▼▼▼
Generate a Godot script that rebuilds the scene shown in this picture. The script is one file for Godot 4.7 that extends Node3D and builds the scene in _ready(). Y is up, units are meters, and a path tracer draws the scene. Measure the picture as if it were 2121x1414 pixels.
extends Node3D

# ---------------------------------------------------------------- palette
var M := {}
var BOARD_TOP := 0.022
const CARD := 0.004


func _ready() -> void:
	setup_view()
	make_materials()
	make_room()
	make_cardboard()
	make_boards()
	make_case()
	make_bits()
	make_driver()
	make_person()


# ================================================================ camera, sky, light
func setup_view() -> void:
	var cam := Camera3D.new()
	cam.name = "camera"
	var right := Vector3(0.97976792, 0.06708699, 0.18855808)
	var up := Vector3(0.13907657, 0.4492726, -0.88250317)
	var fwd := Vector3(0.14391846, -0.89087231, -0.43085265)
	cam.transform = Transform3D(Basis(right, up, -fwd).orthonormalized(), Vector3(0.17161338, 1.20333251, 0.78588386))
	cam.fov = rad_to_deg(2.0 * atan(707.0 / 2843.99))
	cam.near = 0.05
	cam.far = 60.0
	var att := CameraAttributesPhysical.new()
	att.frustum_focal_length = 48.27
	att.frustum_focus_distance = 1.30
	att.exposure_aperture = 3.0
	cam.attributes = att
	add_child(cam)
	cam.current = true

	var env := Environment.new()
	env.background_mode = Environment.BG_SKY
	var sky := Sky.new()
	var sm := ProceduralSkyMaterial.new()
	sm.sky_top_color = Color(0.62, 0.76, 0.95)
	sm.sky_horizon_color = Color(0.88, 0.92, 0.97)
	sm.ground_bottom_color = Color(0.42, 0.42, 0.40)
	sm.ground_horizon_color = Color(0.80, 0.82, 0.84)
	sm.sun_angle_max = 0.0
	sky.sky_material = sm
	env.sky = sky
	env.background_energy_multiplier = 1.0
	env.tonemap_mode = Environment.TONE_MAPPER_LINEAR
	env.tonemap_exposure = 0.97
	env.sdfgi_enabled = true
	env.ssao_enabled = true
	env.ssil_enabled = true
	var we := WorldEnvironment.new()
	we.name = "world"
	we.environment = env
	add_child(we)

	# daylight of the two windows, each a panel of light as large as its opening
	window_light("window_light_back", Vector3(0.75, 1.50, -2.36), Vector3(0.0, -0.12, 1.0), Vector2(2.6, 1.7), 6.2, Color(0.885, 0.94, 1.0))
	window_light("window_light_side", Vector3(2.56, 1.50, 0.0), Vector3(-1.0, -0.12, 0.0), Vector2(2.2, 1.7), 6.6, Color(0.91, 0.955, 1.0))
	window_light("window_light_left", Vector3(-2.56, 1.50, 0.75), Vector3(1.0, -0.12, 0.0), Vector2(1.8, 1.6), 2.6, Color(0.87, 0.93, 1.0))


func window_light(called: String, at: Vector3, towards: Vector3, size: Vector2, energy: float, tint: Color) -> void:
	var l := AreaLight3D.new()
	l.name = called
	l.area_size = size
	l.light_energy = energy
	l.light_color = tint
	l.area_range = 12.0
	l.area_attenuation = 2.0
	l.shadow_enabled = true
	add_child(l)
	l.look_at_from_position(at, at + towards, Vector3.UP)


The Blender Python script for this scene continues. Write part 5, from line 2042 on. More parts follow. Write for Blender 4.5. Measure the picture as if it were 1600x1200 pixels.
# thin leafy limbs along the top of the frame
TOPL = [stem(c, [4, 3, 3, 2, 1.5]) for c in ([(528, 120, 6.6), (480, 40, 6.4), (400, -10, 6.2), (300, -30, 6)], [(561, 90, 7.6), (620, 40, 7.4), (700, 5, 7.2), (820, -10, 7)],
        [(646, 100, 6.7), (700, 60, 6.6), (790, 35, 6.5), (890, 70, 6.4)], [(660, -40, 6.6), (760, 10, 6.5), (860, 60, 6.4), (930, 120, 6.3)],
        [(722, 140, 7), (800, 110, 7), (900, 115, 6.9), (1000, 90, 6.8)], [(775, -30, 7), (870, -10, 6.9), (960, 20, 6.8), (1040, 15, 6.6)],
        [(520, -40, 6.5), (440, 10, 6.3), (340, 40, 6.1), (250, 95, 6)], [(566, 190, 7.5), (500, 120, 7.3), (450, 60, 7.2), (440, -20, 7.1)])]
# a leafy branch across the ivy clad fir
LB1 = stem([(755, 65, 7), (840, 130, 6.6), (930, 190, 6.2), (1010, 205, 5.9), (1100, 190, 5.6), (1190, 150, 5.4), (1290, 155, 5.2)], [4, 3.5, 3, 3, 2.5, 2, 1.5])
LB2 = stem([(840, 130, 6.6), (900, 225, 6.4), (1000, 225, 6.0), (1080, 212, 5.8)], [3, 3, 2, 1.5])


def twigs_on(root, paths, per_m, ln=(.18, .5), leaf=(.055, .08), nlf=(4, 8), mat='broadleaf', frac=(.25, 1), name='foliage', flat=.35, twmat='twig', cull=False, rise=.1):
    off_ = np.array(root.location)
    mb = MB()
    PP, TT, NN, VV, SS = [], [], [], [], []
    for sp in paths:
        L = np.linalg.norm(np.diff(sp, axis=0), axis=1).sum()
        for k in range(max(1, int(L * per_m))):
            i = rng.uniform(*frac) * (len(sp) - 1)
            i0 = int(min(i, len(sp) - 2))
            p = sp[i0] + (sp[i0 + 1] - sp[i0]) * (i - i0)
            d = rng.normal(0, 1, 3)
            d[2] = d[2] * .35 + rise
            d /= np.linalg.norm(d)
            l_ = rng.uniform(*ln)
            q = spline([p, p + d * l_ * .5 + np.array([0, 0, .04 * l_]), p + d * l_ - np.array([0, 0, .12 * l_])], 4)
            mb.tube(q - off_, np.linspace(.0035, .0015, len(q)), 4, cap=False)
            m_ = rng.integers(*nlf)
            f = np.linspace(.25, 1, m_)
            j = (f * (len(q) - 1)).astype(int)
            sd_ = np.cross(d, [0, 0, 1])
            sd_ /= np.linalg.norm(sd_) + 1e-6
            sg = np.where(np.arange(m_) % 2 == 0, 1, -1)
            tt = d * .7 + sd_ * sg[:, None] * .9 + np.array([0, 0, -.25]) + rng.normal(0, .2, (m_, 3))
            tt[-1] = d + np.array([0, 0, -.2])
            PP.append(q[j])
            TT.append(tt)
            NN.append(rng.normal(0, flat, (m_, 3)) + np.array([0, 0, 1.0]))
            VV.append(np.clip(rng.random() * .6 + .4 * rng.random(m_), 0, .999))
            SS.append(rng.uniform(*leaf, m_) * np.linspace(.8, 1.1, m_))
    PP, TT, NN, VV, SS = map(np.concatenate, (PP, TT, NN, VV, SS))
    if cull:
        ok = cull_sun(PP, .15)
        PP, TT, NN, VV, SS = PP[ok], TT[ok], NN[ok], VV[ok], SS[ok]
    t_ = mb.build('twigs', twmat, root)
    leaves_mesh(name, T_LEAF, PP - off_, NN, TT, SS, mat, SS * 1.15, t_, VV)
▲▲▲
DIRECTIONS: Every entry must be quoted exactly as it appears above.

ANSWER TO THIS EXERCISE:
Generate a Godot script that rebuilds the scene shown in this picture. The script is one file for Godot 4.7 that extends Node3D and builds the scene in _ready(). Y is up, units are meters, and a path tracer draws the scene. Measure the picture as if it were 2121x1414 pixels.
extends Node3D

# ---------------------------------------------------------------- palette
var M := {}
var BOARD_TOP := 0.022
const CARD := 0.004


func _ready() -> void:
	setup_view()
	make_materials()
	make_room()
	make_cardboard()
	make_boards()
	make_case()
	make_bits()
	make_driver()
	make_person()


# ================================================================ camera, sky, light
func setup_view() -> void:
	var cam := Camera3D.new()
	cam.name = "camera"
	var right := Vector3(0.97976792, 0.06708699, 0.18855808)
	var up := Vector3(0.13907657, 0.4492726, -0.88250317)
	var fwd := Vector3(0.14391846, -0.89087231, -0.43085265)
	cam.transform = Transform3D(Basis(right, up, -fwd).orthonormalized(), Vector3(0.17161338, 1.20333251, 0.78588386))
	cam.fov = rad_to_deg(2.0 * atan(707.0 / 2843.99))
	cam.near = 0.05
	cam.far = 60.0
	var att := CameraAttributesPhysical.new()
	att.frustum_focal_length = 48.27
	att.frustum_focus_distance = 1.30
	att.exposure_aperture = 3.0
	cam.attributes = att
	add_child(cam)
	cam.current = true

	var env := Environment.new()
	env.background_mode = Environment.BG_SKY
	var sky := Sky.new()
	var sm := ProceduralSkyMaterial.new()
	sm.sky_top_color = Color(0.62, 0.76, 0.95)
	sm.sky_horizon_color = Color(0.88, 0.92, 0.97)
	sm.ground_bottom_color = Color(0.42, 0.42, 0.40)
	sm.ground_horizon_color = Color(0.80, 0.82, 0.84)
	sm.sun_angle_max = 0.0
	sky.sky_material = sm
	env.sky = sky
	env.background_energy_multiplier = 1.0
	env.tonemap_mode = Environment.TONE_MAPPER_LINEAR
	env.tonemap_exposure = 0.97
	env.sdfgi_enabled = true
	env.ssao_enabled = true
	env.ssil_enabled = true
	var we := WorldEnvironment.new()
	we.name = "world"
	we.environment = env
	add_child(we)

	# daylight of the two windows, each a panel of light as large as its opening
	window_light("window_light_back", Vector3(0.75, 1.50, -2.36), Vector3(0.0, -0.12, 1.0), Vector2(2.6, 1.7), 6.2, Color(0.885, 0.94, 1.0))
	window_light("window_light_side", Vector3(2.56, 1.50, 0.0), Vector3(-1.0, -0.12, 0.0), Vector2(2.2, 1.7), 6.6, Color(0.91, 0.955, 1.0))
	window_light("window_light_left", Vector3(-2.56, 1.50, 0.75), Vector3(1.0, -0.12, 0.0), Vector2(1.8, 1.6), 2.6, Color(0.87, 0.93, 1.0))


func window_light(called: String, at: Vector3, towards: Vector3, size: Vector2, energy: float, tint: Color) -> void:
	var l := AreaLight3D.new()
	l.name = called
	l.area_size = size
	l.light_energy = energy
	l.light_color = tint
	l.area_range = 12.0
	l.area_attenuation = 2.0
	l.shadow_enabled = true
	add_child(l)
	l.look_at_from_position(at, at + towards, Vector3.UP)


The Blender Python script for this scene continues. Write part 5, from line 2042 on. More parts follow. Write for Blender 4.5. Measure the picture as if it were 1600x1200 pixels.
# thin leafy limbs along the top of the frame
TOPL = [stem(c, [4, 3, 3, 2, 1.5]) for c in ([(528, 120, 6.6), (480, 40, 6.4), (400, -10, 6.2), (300, -30, 6)], [(561, 90, 7.6), (620, 40, 7.4), (700, 5, 7.2), (820, -10, 7)],
        [(646, 100, 6.7), (700, 60, 6.6), (790, 35, 6.5), (890, 70, 6.4)], [(660, -40, 6.6), (760, 10, 6.5), (860, 60, 6.4), (930, 120, 6.3)],
        [(722, 140, 7), (800, 110, 7), (900, 115, 6.9), (1000, 90, 6.8)], [(775, -30, 7), (870, -10, 6.9), (960, 20, 6.8), (1040, 15, 6.6)],
        [(520, -40, 6.5), (440, 10, 6.3), (340, 40, 6.1), (250, 95, 6)], [(566, 190, 7.5), (500, 120, 7.3), (450, 60, 7.2), (440, -20, 7.1)])]
# a leafy branch across the ivy clad fir
LB1 = stem([(755, 65, 7), (840, 130, 6.6), (930, 190, 6.2), (1010, 205, 5.9), (1100, 190, 5.6), (1190, 150, 5.4), (1290, 155, 5.2)], [4, 3.5, 3, 3, 2.5, 2, 1.5])
LB2 = stem([(840, 130, 6.6), (900, 225, 6.4), (1000, 225, 6.0), (1080, 212, 5.8)], [3, 3, 2, 1.5])


def twigs_on(root, paths, per_m, ln=(.18, .5), leaf=(.055, .08), nlf=(4, 8), mat='broadleaf', frac=(.25, 1), name='foliage', flat=.35, twmat='twig', cull=False, rise=.1):
    off_ = np.array(root.location)
    mb = MB()
    PP, TT, NN, VV, SS = [], [], [], [], []
    for sp in paths:
        L = np.linalg.norm(np.diff(sp, axis=0), axis=1).sum()
        for k in range(max(1, int(L * per_m))):
            i = rng.uniform(*frac) * (len(sp) - 1)
            i0 = int(min(i, len(sp) - 2))
            p = sp[i0] + (sp[i0 + 1] - sp[i0]) * (i - i0)
            d = rng.normal(0, 1, 3)
            d[2] = d[2] * .35 + rise
            d /= np.linalg.norm(d)
            l_ = rng.uniform(*ln)
            q = spline([p, p + d * l_ * .5 + np.array([0, 0, .04 * l_]), p + d * l_ - np.array([0, 0, .12 * l_])], 4)
            mb.tube(q - off_, np.linspace(.0035, .0015, len(q)), 4, cap=False)
            m_ = rng.integers(*nlf)
            f = np.linspace(.25, 1, m_)
            j = (f * (len(q) - 1)).astype(int)
            sd_ = np.cross(d, [0, 0, 1])
            sd_ /= np.linalg.norm(sd_) + 1e-6
            sg = np.where(np.arange(m_) % 2 == 0, 1, -1)
            tt = d * .7 + sd_ * sg[:, None] * .9 + np.array([0, 0, -.25]) + rng.normal(0, .2, (m_, 3))
            tt[-1] = d + np.array([0, 0, -.2])
            PP.append(q[j])
            TT.append(tt)
            NN.append(rng.normal(0, flat, (m_, 3)) + np.array([0, 0, 1.0]))
            VV.append(np.clip(rng.random() * .6 + .4 * rng.random(m_), 0, .999))
            SS.append(rng.uniform(*leaf, m_) * np.linspace(.8, 1.1, m_))
    PP, TT, NN, VV, SS = map(np.concatenate, (PP, TT, NN, VV, SS))
    if cull:
        ok = cull_sun(PP, .15)
        PP, TT, NN, VV, SS = PP[ok], TT[ok], NN[ok], VV[ok], SS[ok]
    t_ = mb.build('twigs', twmat, root)
    leaves_mesh(name, T_LEAF, PP - off_, NN, TT, SS, mat, SS * 1.15, t_, VV)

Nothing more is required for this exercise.